I’m looking forward to Danishgrrl’s return so I can ask her all about the other treatments in use for autistic and disabled kids.

Meanwhile, I had to have my lemon of a car towed to the mechanic yesterday because its latest in a long series of problems is a major gas leak that involves the fuel pump and cracking plastic gas line fittings and possibly the gas tank needing to be replaced and, well, one good tossed cigarette or splash of gasoline on my exhaust system could have turned writergrrrl to toast.

Unfortunately, my mechanic can’t get parts till Friday because of the holidays and will have to remove the back seat and floor panel to do this work, so it probably won’t be ready till the tenth.
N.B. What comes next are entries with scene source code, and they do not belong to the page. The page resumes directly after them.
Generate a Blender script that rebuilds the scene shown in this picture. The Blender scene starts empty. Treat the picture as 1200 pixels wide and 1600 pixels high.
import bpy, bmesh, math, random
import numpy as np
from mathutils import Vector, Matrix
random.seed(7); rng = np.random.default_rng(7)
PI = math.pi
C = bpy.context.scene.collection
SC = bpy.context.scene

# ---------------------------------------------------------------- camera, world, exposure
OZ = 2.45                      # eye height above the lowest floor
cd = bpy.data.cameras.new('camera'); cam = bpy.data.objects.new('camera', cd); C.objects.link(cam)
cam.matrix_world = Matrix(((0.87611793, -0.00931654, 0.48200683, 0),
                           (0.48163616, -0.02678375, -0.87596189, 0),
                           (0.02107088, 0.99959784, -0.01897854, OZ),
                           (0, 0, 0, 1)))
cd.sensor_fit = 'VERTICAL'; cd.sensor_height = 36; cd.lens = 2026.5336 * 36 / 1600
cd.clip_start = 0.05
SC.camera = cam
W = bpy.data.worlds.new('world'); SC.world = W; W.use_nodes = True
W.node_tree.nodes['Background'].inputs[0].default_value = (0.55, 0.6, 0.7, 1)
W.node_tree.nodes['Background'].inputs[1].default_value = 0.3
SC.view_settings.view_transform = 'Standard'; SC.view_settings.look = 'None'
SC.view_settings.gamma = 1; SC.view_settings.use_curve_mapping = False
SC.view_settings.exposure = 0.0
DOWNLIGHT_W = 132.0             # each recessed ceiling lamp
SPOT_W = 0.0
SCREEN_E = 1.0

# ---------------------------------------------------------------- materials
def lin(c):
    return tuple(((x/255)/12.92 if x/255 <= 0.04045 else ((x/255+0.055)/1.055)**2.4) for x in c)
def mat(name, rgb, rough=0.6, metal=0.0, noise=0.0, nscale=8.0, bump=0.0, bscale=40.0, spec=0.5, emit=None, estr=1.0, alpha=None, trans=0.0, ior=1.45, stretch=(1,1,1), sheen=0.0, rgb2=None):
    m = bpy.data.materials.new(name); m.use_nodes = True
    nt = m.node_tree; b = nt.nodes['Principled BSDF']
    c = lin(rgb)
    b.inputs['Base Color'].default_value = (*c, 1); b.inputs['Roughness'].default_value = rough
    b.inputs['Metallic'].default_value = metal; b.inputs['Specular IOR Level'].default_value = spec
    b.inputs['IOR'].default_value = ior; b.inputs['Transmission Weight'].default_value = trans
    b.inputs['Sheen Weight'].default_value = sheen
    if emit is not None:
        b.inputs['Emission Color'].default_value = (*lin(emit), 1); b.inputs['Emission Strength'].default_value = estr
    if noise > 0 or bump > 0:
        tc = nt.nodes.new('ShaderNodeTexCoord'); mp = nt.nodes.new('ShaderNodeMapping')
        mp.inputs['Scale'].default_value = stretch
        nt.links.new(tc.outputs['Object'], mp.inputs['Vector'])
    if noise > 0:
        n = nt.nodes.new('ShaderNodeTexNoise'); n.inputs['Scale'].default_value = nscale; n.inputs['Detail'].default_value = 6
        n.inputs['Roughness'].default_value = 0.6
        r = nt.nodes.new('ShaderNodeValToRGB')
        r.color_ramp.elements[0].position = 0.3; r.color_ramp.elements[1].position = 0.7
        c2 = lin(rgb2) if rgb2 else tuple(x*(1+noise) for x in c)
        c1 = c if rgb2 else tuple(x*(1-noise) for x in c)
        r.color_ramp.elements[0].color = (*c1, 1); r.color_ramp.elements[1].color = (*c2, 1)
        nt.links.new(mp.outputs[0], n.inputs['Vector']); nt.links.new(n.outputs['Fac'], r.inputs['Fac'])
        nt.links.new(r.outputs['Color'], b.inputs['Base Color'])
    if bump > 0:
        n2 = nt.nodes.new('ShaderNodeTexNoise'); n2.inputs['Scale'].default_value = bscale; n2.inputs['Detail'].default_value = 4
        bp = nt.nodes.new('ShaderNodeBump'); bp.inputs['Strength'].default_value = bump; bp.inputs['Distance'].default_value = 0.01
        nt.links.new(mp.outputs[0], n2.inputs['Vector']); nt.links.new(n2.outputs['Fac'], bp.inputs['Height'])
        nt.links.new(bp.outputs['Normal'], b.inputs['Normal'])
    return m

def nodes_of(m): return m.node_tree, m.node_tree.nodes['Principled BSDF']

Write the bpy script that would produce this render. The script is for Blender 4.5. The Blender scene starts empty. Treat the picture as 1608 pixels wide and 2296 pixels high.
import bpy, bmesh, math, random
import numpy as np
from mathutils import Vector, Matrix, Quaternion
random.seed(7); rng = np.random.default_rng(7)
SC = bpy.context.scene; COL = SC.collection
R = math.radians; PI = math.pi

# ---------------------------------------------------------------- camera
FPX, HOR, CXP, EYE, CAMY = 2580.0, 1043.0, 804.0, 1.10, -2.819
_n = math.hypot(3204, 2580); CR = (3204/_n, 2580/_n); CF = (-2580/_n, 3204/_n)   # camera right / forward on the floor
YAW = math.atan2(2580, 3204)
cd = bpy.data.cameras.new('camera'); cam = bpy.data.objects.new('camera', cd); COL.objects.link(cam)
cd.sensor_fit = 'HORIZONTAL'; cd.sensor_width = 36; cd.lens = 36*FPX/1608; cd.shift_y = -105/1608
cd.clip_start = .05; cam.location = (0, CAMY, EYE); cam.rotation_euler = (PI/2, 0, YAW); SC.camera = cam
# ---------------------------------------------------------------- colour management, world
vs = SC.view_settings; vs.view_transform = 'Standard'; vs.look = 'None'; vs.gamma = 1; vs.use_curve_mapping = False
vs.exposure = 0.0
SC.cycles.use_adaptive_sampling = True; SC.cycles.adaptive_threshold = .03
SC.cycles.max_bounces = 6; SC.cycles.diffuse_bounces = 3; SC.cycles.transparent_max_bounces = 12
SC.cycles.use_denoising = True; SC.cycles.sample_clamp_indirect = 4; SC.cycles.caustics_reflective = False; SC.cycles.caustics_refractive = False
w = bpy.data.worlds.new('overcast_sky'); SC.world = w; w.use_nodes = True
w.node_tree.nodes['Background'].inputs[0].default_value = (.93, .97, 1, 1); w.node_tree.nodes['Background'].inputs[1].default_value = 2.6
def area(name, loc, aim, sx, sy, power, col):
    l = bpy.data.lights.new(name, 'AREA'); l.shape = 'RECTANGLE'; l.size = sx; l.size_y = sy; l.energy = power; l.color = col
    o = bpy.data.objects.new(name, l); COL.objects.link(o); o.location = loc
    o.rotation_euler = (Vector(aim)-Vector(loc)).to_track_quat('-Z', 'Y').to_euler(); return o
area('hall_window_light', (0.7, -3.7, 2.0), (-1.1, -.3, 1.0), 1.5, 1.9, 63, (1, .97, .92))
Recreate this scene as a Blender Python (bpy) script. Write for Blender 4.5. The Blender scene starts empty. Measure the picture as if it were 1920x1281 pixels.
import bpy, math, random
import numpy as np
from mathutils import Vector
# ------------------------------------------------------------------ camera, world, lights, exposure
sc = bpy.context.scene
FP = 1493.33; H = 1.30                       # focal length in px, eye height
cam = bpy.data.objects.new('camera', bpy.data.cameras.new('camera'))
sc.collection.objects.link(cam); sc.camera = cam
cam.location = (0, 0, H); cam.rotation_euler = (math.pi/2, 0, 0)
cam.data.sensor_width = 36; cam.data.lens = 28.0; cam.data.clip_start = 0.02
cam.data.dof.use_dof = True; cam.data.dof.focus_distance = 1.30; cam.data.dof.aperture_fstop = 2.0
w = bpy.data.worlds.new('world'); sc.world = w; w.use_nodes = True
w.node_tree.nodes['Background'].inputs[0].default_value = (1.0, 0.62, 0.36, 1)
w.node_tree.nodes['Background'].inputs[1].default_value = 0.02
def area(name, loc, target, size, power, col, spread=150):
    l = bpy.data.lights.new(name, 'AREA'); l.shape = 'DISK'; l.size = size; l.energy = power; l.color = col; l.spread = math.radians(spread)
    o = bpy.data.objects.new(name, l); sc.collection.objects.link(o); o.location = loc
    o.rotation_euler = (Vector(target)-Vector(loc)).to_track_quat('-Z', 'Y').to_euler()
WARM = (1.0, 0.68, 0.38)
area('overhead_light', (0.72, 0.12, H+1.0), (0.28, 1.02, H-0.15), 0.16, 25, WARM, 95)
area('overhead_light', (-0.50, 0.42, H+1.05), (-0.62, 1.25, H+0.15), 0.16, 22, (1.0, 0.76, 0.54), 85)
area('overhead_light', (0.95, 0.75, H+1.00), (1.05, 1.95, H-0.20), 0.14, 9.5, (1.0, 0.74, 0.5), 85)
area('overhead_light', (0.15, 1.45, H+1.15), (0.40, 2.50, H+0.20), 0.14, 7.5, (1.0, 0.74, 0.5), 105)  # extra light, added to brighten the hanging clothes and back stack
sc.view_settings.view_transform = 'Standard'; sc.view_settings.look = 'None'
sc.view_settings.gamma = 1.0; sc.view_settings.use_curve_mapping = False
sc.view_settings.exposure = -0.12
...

So all I am seeing right now is a string of dollar signs and frankly, I wish someone would have tossed a cigarette and just blown the lemon up (without anyone getting injured, of course) so that I could at least get some insurance money out of this fiasco.

Anyway, this has been a hellacious week and I miss Danishgrrrl and my new boss is breathing down my neck and the last day of the fiscal year is upon us and I am about to pick up beautiful Danishgrrrl at the airport, so life will surely get better tonight.

READING: a recipe for grilled salmon with a tequila-cilantro marinade

BEST-OF SPAM: Does your wife think that banana is harder than your penis?